*TASK PROMPT:* Extract the first line of the entries below and every line after it up to the one containing "from mathutils import", both kept. Pictures are excluded.

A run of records
········

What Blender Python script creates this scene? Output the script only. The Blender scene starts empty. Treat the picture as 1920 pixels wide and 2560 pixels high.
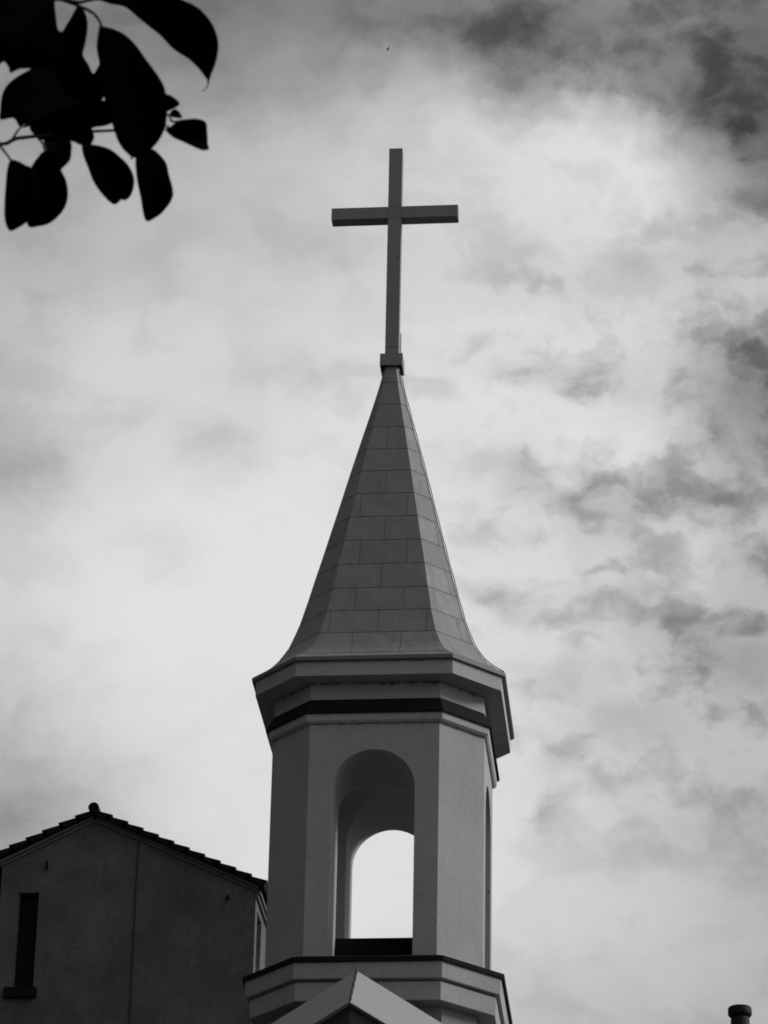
import bpy, bmesh, math, random
from mathutils import Vector, Matrix, geometry

random.seed(7)
scn = bpy.context.scene
C = scn.collection

# ------------------------------------------------------------------ camera
Z0 = 22.611                                  # height of the spire's eave above the ground
CAM = Vector((4.5663, -47.1403, 1.6))
PITCH, YAW, ROLL, FPX = 0.4721, 0.0982, 0.0209, 8947.9
cp, sp, cy, sy = math.cos(PITCH), math.sin(PITCH), math.cos(YAW), math.sin(YAW)
FWD = Vector((-sy * cp, cy * cp, sp))
_r = Vector((cy, sy, 0)); _u = _r.cross(FWD)
RGT = math.cos(ROLL) * _r + math.sin(ROLL) * _u
UPV = RGT.cross(FWD)
cam_data = bpy.data.cameras.new('camera')
cam = bpy.data.objects.new('camera', cam_data)
C.objects.link(cam)
cam.matrix_world = Matrix(((RGT.x, UPV.x, -FWD.x, CAM.x), (RGT.y, UPV.y, -FWD.y, CAM.y),
                           (RGT.z, UPV.z, -FWD.z, CAM.z), (0, 0, 0, 1)))
cam_data.sensor_fit = 'HORIZONTAL'
cam_data.sensor_width = 36.0
cam_data.lens = 36.0 * FPX / 1920.0
cam_data.clip_start = 0.1
cam_data.clip_end = 6000
cam_data.dof.use_dof = True
cam_data.dof.focus_distance = 53.0
cam_data.dof.aperture_fstop = 56.0
scn.camera = cam

def ray(u, v):
    """direction from the camera through a point of the photograph (1920 x 2560)"""
    return (FWD + RGT * ((u - 960) / FPX) - UPV * ((v - 1280) / FPX))
def on_y(u, v, y):
    d = ray(u, v); return CAM + d * ((y - CAM.y) / d.y)
def on_x(u, v, x):
    d = ray(u, v); return CAM + d * ((x - CAM.x) / d.x)
def on_plane(u, v, p, n):
    d = ray(u, v); return CAM + d * ((p - CAM).dot(n) / d.dot(n))

# ------------------------------------------------------------------ light
SUN_AZ = math.radians(12)      # from +x (right of the tower) towards +y (behind it)
SUN_EL = math.radians(24)
sun_dir = Vector((math.cos(SUN_EL) * math.cos(SUN_AZ), math.cos(SUN_EL) * math.sin(SUN_AZ), math.sin(SUN_EL)))
sd = bpy.data.lights.new('sun', 'SUN')
sd.energy = 1.9
sd.angle = math.radians(14)
sun = bpy.data.objects.new('sun', sd)
C.objects.link(sun)
sun.location = (60, 10, 60)
sun.rotation_euler = sun_dir.to_track_quat('Z', 'Y').to_euler()

scn.view_settings.view_transform = 'Standard'
scn.view_settings.look = 'None'
scn.view_settings.exposure = 0.0
scn.view_settings.gamma = 1.0
scn.render.engine = 'CYCLES'
scn.cycles.pixel_filter_type = 'BLACKMAN_HARRIS'
scn.cycles.filter_width = 1.8

# ------------------------------------------------------------------ sky: a broken cloud cover
world = bpy.data.worlds.new('World')
scn.world = world
world.use_nodes = True
nt = world.node_tree
nt.nodes.clear()
NL = nt.links.new
def N(kind, **kw):
    n = nt.nodes.new(kind)
    for k, v in kw.items():
        setattr(n, k, v)
    return n
def M(op, a, b=None, clamp=False):
    n = N('ShaderNodeMath', operation=op, use_clamp=clamp)
    for i, s in enumerate((a, b)):
        if s is None: continue
        if isinstance(s, (int, float)): n.inputs[i].default_value = s
        else: NL(s, n.inputs[i])
    return n.outputs[0]
def VM(op, a, b=None, c=None, out=0):
    n = N('ShaderNodeVectorMath', operation=op)
    for i, s in enumerate((a, b, c)):
        if s is None: continue
        if isinstance(s, (tuple, Vector)): n.inputs[i].default_value = tuple(s)
        else: NL(s, n.inputs[i])
    return n.outputs[out]
def VS(vec, s):
    n = N('ShaderNodeVectorMath', operation='SCALE')
    NL(vec, n.inputs[0]); n.inputs[3].default_value = s
    return n.outputs[0]
def NOISE(vec, scale, detail=4, rough=0.5, dist=0.0, color=False):
    n = N('ShaderNodeTexNoise')
    NL(vec, n.inputs['Vector'])
    n.inputs['Scale'].default_value = scale
    n.inputs['Detail'].default_value = detail
    n.inputs['Roughness'].default_value = rough
    n.inputs['Distortion'].default_value = dist
    return n.outputs['Color' if color else 'Fac']

tc = N('ShaderNodeTexCoord')
D = VM('NORMALIZE', tc.outputs['Generated'])
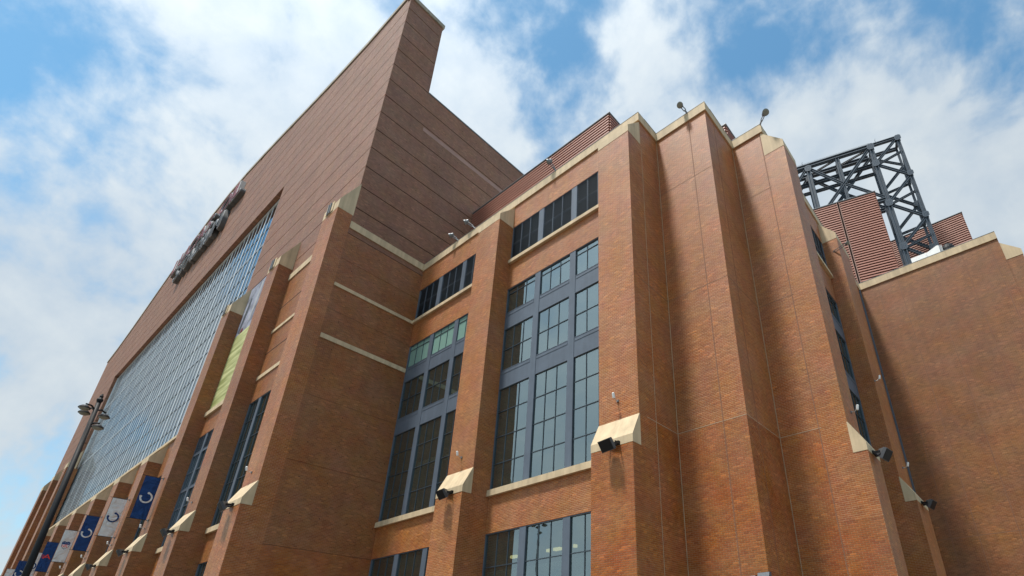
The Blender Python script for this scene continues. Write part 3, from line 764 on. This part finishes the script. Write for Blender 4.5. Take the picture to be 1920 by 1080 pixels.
# ------------------------------------------------------------------ sign letters
def letters(word, label, x0, x1, z0, z1, face, rim, body='letter_side'):
    yb, yf = AW-0.0005, 0.614
    root = thing('sign', label, 'sign', ((x0+x1)/2, yf, z0))
    base = root_base(root)
    def text_curve(ch, ext, off, size):
        c = bpy.data.curves.new('letter', 'FONT'); c.body = ch; c.size = size; c.extrude = ext; c.offset = off; c.resolution_u = 3
        return c
    # measure advance widths with a throw-away object
    def to_mesh(c):
        o_ = bpy.data.objects.new('tmp', c); COL.objects.link(o_); dg = bpy.context.evaluated_depsgraph_get(); dg.update()
        me = bpy.data.meshes.new_from_object(o_.evaluated_get(dg)); bpy.data.objects.remove(o_); return me
    H = (z1-z0)*S; size = H/0.729*1.0
    widths = []; ms = []
    for ch in word:
        if ch == ' ': widths.append(None); ms.append(None); continue
        me = to_mesh(text_curve(ch, 0.0, 0.0, size)); xs_ = [v.co.x for v in me.vertices]
        widths.append((min(xs_), max(xs_)))
    total = sum((w[1]-w[0]) if w else H*0.45 for w in widths)
    gap = 0.10*H
    full = total+gap*(len(word)-1); k = (x1-x0)*S/full
    x = x0*S; dep = (yb-yf)*S
    for ch, w in zip(word, widths):
        if w is None: x += H*0.45*k+gap*k; continue
        par = None
        for (nm, ext, off, yy, mt_) in (('letter', dep/2, 0.20, yf*S+dep/2, body), ('letter_rim', 0.04, 0.10, yf*S-0.045, rim), ('letter_face', 0.03, -0.055, yf*S-0.12, face)):
            me = to_mesh(text_curve(ch, ext, off, size)); me.name = nm
            for v in me.vertices:
                a, b_, c_ = v.co
                v.co = Vector((x+(a-w[0])*k, yy-c_, z0*S+EYE+b_))-base
            me.materials.clear(); me.materials.append(MAT[mt_])
            ob = bpy.data.objects.new(nm, me); COL.objects.link(ob); ob.parent = par or root
            par = par or ob
        x += ((w[1]-w[0])+gap)*k
    return root
letters('LUCAS OIL', 'dark red channel letters LUCAS OIL with pale outline high on the stadium gable', -5.80, -4.16, 3.400, 3.590, 'red', 'rim')
letters('STADIUM', 'white outlined grey channel letters STADIUM just above the glass wall', -5.55, -4.43, 3.195, 3.375, 'letter_side', 'rim')

# ------------------------------------------------------------------ banners on the fins
def horseshoe(root, xp, yc, zc, r, mat, out):
    """horseshoe emblem in the plane x = xp (seen from +X): open at the top"""
    ang = [rad(a+36) for a in range(-222, 43, 8)]
    pin, pout = [], []
    for a in ang:
        ex = 1.0; yy, zz_ = math.cos(a)*r*0.95*ex, math.sin(a)*r
        ri = 0.72
        pout.append((yc+yy, zc+zz_)); pin.append((yc+yy*ri, zc+zz_*0.74))
    poly = pout+list(reversed(pin)); mb = MB(); n_ = len(pout)
    vs_ = [(xp, p[0], p[1]) for p in pout+pin]+[(xp+out, p[0], p[1]) for p in pout+pin]
    fs = []
    for i in range(n_-1):
        fs += [(i, i+1, n_+i+1, n_+i), (2*n_+i, 2*n_+n_+i, 2*n_+n_+i+1, 2*n_+i+1), (i, 2*n_+i, 2*n_+i+1, i+1), (n_+i, n_+i+1, 3*n_+i+1, 3*n_+i)]
    fs += [(0, n_, 3*n_, 2*n_), (n_-1, 3*n_-1, 4*n_-1, 2*n_-1)]
    mb.add(vs_, fs)
    for p, q in ((pout[0], pin[0]), (pout[-1], pin[-1])):
        c_ = ((p[0]+q[0])/2, (p[1]+q[1])/2); mb.lathe([(r*0.20, 0), (r*0.20, out*1.1)], (xp, c_[0], c_[1]), (1, 0, 0), 10)
    mb.build('horseshoe_emblem', mat, root)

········

*SOLUTION TO THIS EXERCISE:*
What Blender Python script creates this scene? Output the script only. The Blender scene starts empty. Treat the picture as 1920 pixels wide and 2560 pixels high.
import bpy, bmesh, math, random
from mathutils import Vector, Matrix, geometry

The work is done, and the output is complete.